Перераспределение земельной собственности начинается уже в 60-70-е годы XVII в., когда правительство Фредерика III, оказавшееся после неудачных войн в стесненном финансовом положении, стало искать выход в том, чтобы расплатиться со своими кредиторами путем передачи им коронных земель. Государство принуждало бюргеров, дворян и чиновников брать земли по искусственно завышенным ценам. Распродажа земельной собственности короны привела к созданию ряда очень крупных частных владений, включавших в свой состав иногда до нескольких сотен крестьянских дворов. Новые владельцы пытались компенсировать себя путем усиления эксплуатации лейлендингов91. Крестьяне оказывали упорное сопротивление. У всех были свежи в памяти многочисленные крестьянские восстания. Многие из бондов обращались к королю с просьбой выкупить их земли обратно, предлагая даже внести половину выкупа за свой счет, лишь бы избавиться от гнета со стороны новых собственников. Правительство, разумеется, не пошло на это, но не в его интересах было доводить крестьян до ожесточения. Их роль в датско-норвежской монархии в этот период очень возросла, так как из числа бондов комплектовалась армия. Война против Швеции не прекратилась и в 70-е годы XVII в., причем шведский король рассчитывал привлечь норвежцев на свою сторону. Все это заставляло датское правительство прислушаться к призывам наместника (статхольдера) Норвегии Ульрика Фредерика Гюльденлеве оградить крестьян от притеснений крупных землевладельцев92. Вот почему был установлен пожизненный срок держания земли, ограничивались размеры ренты, крупным землевладельцам запрещалось применять силу по отношению к крестьянам.

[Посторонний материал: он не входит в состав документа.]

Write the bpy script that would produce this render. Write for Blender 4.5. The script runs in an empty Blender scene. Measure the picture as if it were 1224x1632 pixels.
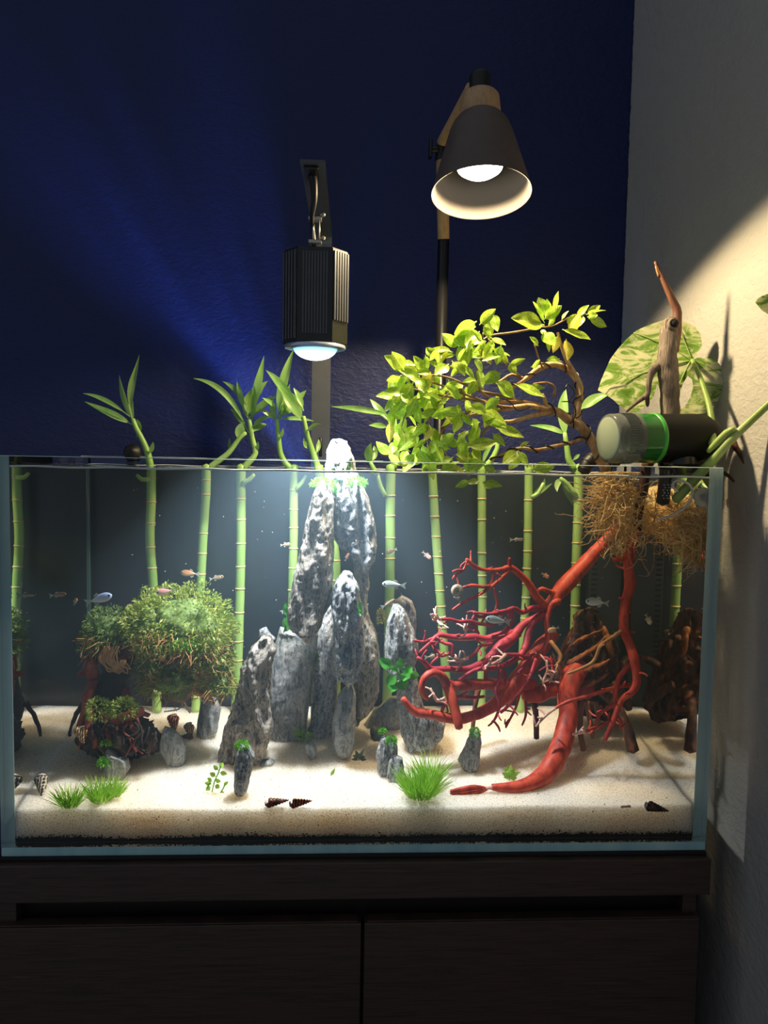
import bpy, bmesh, math, random
from math import sin, cos, pi, radians, sqrt, atan2
from mathutils import Vector, Matrix, noise, geometry

# ------------------------------------------------------------------ camera
random.seed(7)
SC = bpy.context.scene
COL = SC.collection
F_PX, IW, IH = 1226.0, 1224, 1632
CAM = Vector((0.42165, -0.95076, 0.50520))
YAW, PITCH, ROLL = 0.0519, 0.07008, 0.01736
FWD = Vector((sin(YAW)*cos(PITCH), cos(YAW)*cos(PITCH), -sin(PITCH)))
_r = Vector((cos(YAW), -sin(YAW), 0)); _u = _r.cross(FWD)
RIGHT = cos(ROLL)*_r + sin(ROLL)*_u
UP = -sin(ROLL)*_r + cos(ROLL)*_u
cam_data = bpy.data.cameras.new('camera')
cam_data.sensor_fit = 'VERTICAL'; cam_data.sensor_height = 36.0
cam_data.lens = 36.0*F_PX/IH
cam_data.clip_start = 0.02
cam = bpy.data.objects.new('camera', cam_data); COL.objects.link(cam)
cam.matrix_world = Matrix(((RIGHT.x, UP.x, -FWD.x, CAM.x), (RIGHT.y, UP.y, -FWD.y, CAM.y),
                           (RIGHT.z, UP.z, -FWD.z, CAM.z), (0, 0, 0, 1)))
SC.camera = cam

# ------------------------------------------------------------------ world, exposure, lamps' power
SC.view_settings.view_transform = 'Standard'; SC.view_settings.look = 'None'
SC.view_settings.gamma = 1.0; SC.view_settings.use_curve_mapping = False
SC.view_settings.exposure = 0.0
world = bpy.data.worlds.new('room_dusk'); SC.world = world; world.use_nodes = True
world.node_tree.nodes['Background'].inputs[0].default_value = (0.78, 0.86, 1.0, 1)
world.node_tree.nodes['Background'].inputs[1].default_value = 0.22
SC.cycles.max_bounces = 12; SC.cycles.diffuse_bounces = 4; SC.cycles.glossy_bounces = 4
SC.cycles.transmission_bounces = 6; SC.cycles.transparent_max_bounces = 24
SC.cycles.volume_bounces = 0; SC.cycles.caustics_reflective = False; SC.cycles.caustics_refractive = False
SC.cycles.sample_clamp_indirect = 4.0
SC.cycles.use_denoising = True

TW, TH, TD, TG = 0.900, 0.4996, 0.3035, 0.012          # tank: width, height, inner back plane, glass
ZW = 0.4865                                            # water level
WALL_Y, WALL_X, FLOOR_Z = 0.54, 0.955, -0.78

def ray(px, py): return FWD + RIGHT*((px-612)/F_PX) - UP*((py-816)/F_PX)
def at(px, py, Y):                                      # where the view ray through a pixel meets the plane y = Y
    d = ray(px, py); t = (Y-CAM.y)/d.y
    return CAM + d*t
def sand_base(y): return 0.055 + 0.131*(y-TG)
def sand_pt(px, py):                                    # where it meets the sand slope
    d = ray(px, py)
    t = (0.055 + 0.131*(CAM.y-TG) - CAM.z)/(d.z - 0.131*d.y)
    return CAM + d*t
def mpp(Y): return (Y-CAM.y)/F_PX                       # metres per pixel at depth Y

LED_P = at(504, 566, 0.09)                              # the LED lens
BULB_P = at(765, 287, 0.13)                             # the warm bulb
led = bpy.data.lights.new('led_light', 'SPOT'); led.energy = 29; led.color = (0.88, 0.94, 1.0)
led.spot_size = radians(124); led.spot_blend = 1.0; led.shadow_soft_size = 0.016
lo = bpy.data.objects.new('led_light', led); COL.objects.link(lo); lo.location = LED_P - Vector((0, 0, 0.006))
bulb_l = bpy.data.lights.new('bulb_light', 'SPOT'); bulb_l.energy = 21; bulb_l.color = (1.0, 0.77, 0.44)
bulb_l.spot_size = radians(168); bulb_l.spot_blend = 0.15; bulb_l.shadow_soft_size = 0.02
bo = bpy.data.objects.new('bulb_light', bulb_l); COL.objects.link(bo)
LAMP_AX = Vector((0.0, -0.20, -0.96)).normalized()      # way the lamp shade opens
bo.location = BULB_P + LAMP_AX*0.004
bo.rotation_euler = LAMP_AX.to_track_quat('-Z', 'Y').to_euler()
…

Когда в 80-90-е годы XVII в. возобновилось отчуждение коронных земель, их держателям-крестьянам было предоставлено право преимущественной покупки. В продажу теперь пускали отдельные дворы по сравнительно умеренным ценам. Одновременно и крупные собственники начинают распродавать земли, не видя выгоды в сохранении их в своих руках. Крупные владельцы продавали земли крестьянам по ценам, в несколько раз превышавшим те, по которым они им достались во время распродажи недвижимой собственности короной93. С конца XVII в., а в особенности после окончания Великой Северной войны в Норвегии стало быстро расти число крестьян-собственников94. Интенсивно этот процесс шел в Восточной Норвегии. Если в середине XVII в. в отдельных ее районах число собственников не превышало 1/5 или 1/7 от общего числа крестьян, то к середине XVIII в. здесь их было уже до 2/3 и даже до 5/6. Более медленными темпами это же развитие протекало в других частях страны95. Относительно Норвегии в целом можно сказать, что в середине XVII в. собственники земли составляли меньшинство крестьян, на рубеже XVII и XVIII вв. их удельный вес резко возрос и к середине XVIII в. они были в большинстве.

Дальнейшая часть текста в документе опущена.